A day after the tenth anniversary of the landmark case decision that legalized same-sex marriage, Obergefell vs. Hodges, the Supreme Court has ruled in favor of parents seeking to opt their kids out of reading LGBTQ literature.

In a 6-3 vote, with the conservative members making up the majority vote, the court backed the opinion of parents who want to pull their elementary school-aged children from lessons involving queer-themed books, if they have religious objections to the material.

The case had been brought to the high court by Maryland parents who had objected to the Montgomery County Board of Education’s decision not to allow an opt-out possibility for their children, claiming that their First Amendment rights to religious expression had been violated.

In 2022, the school board of Montgomery, which sits just outside of Washington, revised its English language arts curriculum to include more story books with LGBTQ+ elements in an effort to better reflect some of the families whose children attended their schools. Among the approved books were “Uncle Bobby’s Wedding,” which features a gay character who is getting married, and “Born Ready,” about a transgender child who wants to identify as a boy.

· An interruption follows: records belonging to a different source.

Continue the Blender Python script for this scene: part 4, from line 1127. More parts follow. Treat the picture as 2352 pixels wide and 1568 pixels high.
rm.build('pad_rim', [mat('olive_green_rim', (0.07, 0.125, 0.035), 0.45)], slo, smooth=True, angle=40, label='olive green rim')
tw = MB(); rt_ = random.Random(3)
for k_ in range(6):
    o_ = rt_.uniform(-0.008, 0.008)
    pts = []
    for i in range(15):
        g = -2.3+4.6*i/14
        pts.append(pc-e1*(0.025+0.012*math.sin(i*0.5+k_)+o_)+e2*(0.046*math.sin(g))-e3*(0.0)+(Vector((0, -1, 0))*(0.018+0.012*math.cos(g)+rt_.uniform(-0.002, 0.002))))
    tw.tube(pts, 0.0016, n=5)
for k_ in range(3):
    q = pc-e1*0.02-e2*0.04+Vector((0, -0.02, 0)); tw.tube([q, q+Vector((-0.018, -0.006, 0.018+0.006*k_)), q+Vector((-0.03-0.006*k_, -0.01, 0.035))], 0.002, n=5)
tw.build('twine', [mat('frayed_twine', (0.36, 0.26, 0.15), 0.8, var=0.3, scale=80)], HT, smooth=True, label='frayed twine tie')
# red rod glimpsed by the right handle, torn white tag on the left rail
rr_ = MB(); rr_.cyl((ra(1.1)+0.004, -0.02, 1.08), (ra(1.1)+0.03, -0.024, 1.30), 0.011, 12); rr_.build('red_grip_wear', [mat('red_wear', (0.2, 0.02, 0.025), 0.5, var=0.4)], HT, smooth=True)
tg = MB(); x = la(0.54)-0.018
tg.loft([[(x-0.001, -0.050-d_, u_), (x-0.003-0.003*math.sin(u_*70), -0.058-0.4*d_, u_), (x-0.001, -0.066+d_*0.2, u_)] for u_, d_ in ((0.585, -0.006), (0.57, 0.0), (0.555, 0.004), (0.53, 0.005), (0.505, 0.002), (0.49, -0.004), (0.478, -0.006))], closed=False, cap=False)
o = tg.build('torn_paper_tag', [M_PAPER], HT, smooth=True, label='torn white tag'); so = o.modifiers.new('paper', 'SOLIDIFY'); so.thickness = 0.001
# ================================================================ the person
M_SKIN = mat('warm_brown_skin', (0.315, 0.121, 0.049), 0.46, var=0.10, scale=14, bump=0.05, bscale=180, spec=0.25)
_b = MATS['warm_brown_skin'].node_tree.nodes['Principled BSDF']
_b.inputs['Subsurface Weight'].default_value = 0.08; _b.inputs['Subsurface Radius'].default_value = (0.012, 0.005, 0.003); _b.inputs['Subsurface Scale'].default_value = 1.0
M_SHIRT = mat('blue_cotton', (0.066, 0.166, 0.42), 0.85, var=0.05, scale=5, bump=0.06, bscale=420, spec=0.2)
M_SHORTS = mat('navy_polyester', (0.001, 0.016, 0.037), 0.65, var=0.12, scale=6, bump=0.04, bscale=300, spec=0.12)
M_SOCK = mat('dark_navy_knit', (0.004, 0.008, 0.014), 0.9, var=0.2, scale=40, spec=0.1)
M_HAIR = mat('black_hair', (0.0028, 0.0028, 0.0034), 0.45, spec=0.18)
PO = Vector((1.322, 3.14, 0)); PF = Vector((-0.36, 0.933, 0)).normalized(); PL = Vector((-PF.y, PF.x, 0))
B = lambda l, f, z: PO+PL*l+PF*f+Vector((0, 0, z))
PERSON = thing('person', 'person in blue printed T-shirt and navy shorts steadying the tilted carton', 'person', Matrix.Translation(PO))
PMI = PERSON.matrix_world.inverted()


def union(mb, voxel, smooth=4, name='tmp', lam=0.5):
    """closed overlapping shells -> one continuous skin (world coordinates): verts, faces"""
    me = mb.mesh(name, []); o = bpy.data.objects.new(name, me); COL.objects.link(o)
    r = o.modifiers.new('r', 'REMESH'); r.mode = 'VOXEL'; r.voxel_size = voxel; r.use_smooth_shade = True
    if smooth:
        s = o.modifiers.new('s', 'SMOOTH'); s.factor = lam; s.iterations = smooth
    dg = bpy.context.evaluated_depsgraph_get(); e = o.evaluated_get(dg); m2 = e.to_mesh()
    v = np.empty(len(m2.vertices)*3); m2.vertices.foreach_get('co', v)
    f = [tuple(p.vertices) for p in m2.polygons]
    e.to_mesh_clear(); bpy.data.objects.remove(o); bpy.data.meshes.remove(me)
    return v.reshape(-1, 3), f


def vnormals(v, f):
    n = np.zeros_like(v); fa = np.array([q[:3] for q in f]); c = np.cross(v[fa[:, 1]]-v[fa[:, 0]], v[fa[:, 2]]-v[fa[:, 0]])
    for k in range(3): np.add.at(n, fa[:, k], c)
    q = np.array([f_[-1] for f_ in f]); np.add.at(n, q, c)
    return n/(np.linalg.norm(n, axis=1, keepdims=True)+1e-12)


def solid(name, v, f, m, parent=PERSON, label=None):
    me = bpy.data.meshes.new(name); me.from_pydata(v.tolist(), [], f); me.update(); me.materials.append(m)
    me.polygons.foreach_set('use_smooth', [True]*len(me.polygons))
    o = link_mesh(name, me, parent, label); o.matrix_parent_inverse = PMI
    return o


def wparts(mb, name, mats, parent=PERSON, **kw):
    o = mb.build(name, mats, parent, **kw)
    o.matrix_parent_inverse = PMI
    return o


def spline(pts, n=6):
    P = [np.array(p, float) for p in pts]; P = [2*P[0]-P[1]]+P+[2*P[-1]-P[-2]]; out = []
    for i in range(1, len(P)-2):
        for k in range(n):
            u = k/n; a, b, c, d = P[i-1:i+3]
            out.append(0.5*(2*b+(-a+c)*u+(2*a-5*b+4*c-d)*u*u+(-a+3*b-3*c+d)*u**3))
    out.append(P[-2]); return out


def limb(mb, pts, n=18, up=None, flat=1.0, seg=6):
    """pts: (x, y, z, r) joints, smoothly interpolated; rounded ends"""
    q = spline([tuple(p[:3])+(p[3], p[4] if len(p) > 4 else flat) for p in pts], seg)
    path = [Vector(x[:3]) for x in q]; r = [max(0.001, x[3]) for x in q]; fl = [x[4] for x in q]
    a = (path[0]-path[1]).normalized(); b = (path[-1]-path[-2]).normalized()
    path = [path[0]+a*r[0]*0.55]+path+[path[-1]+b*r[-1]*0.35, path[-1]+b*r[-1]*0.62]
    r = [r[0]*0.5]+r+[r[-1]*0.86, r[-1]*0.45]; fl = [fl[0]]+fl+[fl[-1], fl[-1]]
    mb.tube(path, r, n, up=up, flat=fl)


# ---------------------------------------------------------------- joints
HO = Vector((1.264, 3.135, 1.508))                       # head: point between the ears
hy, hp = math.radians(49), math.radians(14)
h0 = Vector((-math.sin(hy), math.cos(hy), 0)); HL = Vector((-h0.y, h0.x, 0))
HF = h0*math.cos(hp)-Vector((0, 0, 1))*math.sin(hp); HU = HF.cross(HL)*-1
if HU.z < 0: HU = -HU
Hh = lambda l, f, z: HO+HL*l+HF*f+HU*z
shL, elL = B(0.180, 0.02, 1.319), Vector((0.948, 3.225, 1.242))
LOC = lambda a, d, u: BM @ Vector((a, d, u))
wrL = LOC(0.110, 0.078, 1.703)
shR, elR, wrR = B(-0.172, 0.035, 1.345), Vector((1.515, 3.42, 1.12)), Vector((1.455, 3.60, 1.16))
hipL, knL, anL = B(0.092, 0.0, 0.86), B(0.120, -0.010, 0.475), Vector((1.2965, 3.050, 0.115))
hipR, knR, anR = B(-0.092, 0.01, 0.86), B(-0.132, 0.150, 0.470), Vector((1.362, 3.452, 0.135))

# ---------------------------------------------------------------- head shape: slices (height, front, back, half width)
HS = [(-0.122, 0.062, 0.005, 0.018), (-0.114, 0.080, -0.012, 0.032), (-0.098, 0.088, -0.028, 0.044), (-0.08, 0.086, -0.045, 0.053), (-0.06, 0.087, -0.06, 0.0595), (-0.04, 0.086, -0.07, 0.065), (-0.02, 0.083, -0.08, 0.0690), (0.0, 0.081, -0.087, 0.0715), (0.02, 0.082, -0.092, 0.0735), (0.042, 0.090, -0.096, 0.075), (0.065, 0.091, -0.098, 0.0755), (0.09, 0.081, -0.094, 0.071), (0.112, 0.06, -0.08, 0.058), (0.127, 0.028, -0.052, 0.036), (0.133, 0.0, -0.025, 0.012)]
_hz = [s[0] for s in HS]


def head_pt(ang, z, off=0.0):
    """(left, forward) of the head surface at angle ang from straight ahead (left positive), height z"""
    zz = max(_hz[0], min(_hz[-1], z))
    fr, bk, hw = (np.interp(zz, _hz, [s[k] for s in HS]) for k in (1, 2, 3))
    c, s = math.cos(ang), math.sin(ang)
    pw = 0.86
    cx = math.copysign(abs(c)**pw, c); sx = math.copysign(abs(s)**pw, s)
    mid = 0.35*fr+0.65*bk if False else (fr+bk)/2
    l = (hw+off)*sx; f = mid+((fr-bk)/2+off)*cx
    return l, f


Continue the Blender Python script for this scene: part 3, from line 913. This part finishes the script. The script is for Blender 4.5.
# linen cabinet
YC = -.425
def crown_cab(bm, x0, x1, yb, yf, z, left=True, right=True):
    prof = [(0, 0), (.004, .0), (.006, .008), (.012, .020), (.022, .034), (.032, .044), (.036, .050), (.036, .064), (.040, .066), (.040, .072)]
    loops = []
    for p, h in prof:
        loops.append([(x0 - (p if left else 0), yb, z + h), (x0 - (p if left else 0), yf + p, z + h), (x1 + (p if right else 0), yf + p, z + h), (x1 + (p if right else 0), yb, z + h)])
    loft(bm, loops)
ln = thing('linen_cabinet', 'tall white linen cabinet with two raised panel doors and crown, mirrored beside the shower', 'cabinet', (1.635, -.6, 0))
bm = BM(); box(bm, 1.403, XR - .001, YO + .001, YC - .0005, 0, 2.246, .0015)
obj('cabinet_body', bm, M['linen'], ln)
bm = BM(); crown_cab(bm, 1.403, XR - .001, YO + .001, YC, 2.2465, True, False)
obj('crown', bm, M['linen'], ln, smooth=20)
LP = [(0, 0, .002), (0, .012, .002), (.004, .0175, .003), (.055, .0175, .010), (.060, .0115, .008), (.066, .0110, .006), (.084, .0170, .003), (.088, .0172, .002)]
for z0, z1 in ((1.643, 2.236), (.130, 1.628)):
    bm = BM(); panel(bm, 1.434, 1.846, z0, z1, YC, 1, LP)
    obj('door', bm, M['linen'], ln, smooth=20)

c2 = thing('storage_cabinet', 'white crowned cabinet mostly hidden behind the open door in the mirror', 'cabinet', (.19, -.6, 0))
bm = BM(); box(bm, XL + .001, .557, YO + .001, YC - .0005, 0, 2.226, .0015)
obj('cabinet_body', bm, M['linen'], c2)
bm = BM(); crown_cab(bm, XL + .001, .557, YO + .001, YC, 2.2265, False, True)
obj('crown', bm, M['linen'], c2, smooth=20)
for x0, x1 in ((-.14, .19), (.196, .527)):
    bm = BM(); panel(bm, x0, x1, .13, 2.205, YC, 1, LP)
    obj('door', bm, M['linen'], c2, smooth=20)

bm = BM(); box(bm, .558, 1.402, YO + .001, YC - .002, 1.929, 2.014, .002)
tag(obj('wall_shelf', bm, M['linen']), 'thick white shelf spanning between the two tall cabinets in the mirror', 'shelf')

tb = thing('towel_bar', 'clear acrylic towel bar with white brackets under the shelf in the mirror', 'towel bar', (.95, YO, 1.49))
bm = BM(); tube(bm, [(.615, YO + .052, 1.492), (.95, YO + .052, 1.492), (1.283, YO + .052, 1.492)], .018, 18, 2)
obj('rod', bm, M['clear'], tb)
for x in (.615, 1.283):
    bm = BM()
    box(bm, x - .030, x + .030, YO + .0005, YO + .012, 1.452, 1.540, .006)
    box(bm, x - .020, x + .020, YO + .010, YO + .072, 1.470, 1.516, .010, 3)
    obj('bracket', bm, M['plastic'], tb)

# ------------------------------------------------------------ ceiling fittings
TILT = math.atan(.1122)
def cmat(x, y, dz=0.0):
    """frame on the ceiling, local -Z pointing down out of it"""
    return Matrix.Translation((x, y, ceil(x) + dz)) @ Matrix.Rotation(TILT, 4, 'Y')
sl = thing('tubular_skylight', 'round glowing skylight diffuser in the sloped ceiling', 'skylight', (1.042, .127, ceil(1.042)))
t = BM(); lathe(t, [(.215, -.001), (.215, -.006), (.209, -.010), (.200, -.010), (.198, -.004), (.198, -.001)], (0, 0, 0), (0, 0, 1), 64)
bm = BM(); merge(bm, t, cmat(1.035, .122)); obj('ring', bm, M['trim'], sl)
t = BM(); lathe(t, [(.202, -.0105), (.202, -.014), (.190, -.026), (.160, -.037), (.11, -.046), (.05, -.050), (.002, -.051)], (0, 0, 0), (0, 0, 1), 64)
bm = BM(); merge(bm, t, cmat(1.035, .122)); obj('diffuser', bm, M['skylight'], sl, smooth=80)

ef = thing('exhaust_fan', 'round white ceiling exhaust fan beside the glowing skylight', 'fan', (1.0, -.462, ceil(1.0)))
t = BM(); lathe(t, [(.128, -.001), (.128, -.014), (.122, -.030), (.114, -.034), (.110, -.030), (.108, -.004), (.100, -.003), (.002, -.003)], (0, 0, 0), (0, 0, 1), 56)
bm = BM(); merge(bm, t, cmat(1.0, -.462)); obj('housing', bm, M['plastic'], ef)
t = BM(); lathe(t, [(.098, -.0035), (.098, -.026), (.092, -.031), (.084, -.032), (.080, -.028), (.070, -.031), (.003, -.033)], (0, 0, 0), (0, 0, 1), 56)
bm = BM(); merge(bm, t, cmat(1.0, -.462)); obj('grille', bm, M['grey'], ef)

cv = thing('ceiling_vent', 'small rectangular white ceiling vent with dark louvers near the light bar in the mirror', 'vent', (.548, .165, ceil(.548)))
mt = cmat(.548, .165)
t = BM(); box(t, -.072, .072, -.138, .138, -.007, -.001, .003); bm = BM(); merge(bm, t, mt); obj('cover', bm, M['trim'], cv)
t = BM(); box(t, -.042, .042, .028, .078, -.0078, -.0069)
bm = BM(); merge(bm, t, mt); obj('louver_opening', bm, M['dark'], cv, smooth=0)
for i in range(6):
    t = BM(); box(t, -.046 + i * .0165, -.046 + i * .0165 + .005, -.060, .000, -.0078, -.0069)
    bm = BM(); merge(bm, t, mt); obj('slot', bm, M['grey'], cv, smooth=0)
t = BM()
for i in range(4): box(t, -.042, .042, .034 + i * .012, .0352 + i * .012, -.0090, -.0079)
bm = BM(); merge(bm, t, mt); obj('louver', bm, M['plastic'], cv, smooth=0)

Challenging the move, religious members of the community, as well as a parent group called Kids First sued the school system. The groups stated that they had a right to protect their children from being taught content that conflicts with their religious beliefs by expressing support for same-sex relationships and transgender rights. A federal judge, along with a Richmond, Virginia-based Fourth U.S. Circuit Court of Appeals, ruled in favor of the school board, forcing the issue upward to the Supreme Court.

Writing the opinion for the majority in this case, Justice Samuel Alito wrote the following: “The board’s introduction of the ‘LGBTQ+ inclusive’ storybooks, along with its decision to withhold opt-outs, places an unconstitutional burden on the parents’ rights to the free exercise of their religion.”

In a rare move and signal of her profound disappointment in the ruling, Justice Sonia Sotomayor announced her dissent from the bench. Joined by Justices Elena Kagan and Ketanji Brown Jackson, Sotomayor wrote that public schools “offer to children of all faiths and backgrounds an education and an opportunity to practice living in our multicultural society.”

“That experience,” she continued, “is critical to our nation’s civic vitality. Yet it will become a mere memory if children must be insulated from exposure to ideas and concepts that may conflict with their parents’ religious beliefs.”

Justin Driver, a law professor at Yale, said the decision was deeply problematic.“This decision succeeds in opening a Pandora’s box in countless classrooms located in our nation’s public schools,” he said. “It unwisely grants parents and students the authority to, in effect, veto individual school lessons and assignments, thereby wreaking educational havoc.”